Army Plans to Shut Down 50 ROTC Units
WASHINGTON — The Army said Friday that it would close 50 ROTC units in 27 states as part of a broad plan to reduce the service.
The closings, effective at the end of the 1990-91 academic year, will affect students at colleges and universities mostly in the Northeast and Midwest.
G. Kim Wincup, assistant Army secretary for manpower and reserve affairs, said closing the Reserve Officers’ Training Corps units was deemed necessary in light of the Army’s plan to cut its overall active-duty strength by 20% over the next five years.
“It’s a pretty painful process for the Army,” he said. “We just need fewer lieutenants to come on active duty.”
Wincup said the Army also faces increasing budget pressures as Congress tries to reshape the nation’s defenses in line with a collapsing military threat from the Eastern Bloc.
The elimination of 50 ROTC units will save the Army about $23 million a year, Wincup said, and will cost the jobs of 740 Army personnel.
He said he could not estimate how many cadets would be affected, but he said the Army’s aim was to reduce the total number of graduating ROTC cadets from about 7,800 a year to about 6,000 a year.
After the 50 ROTC units are closed, the Army will have 363 units left in 50 states and the District of Columbia, Puerto Rico and Guam.
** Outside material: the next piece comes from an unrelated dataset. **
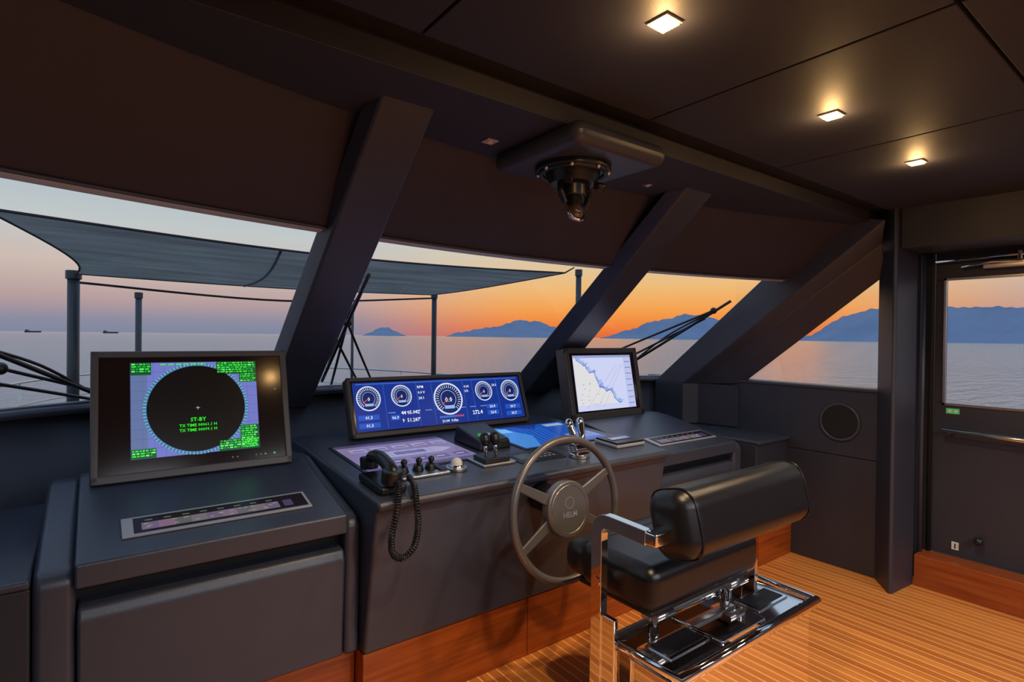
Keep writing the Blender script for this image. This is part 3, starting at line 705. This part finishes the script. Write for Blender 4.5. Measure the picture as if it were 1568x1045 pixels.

Meanwhile, the Pentagon was threatened Friday with a 25% cut in the personnel of all its intelligence-related agencies unless it moves swiftly to eliminate duplicate programs, uneven security and inadequate sharing of information.
The Senate Armed Services Committee voted to impose the cut over a five-year period starting in fiscal 1992 to underscore its impatience with rising intelligence costs in the Defense Department and its insistence on significant steps to cut them back by March 1.
In a companion move, the Senate Intelligence Committee assailed wasteful Pentagon intelligence spending in its report Friday on the 1991 intelligence authorization bill.
“Every echelon” from the office of the secretary of defense, to the Army, the Navy and Air Force, to the regional commanders in chief around the globe and the units below them “have their own organic intelligence arms,” the Intelligence Committee said. “For each organization, we need separate buildings, separate administration, separate security, separate communications and separate support services.”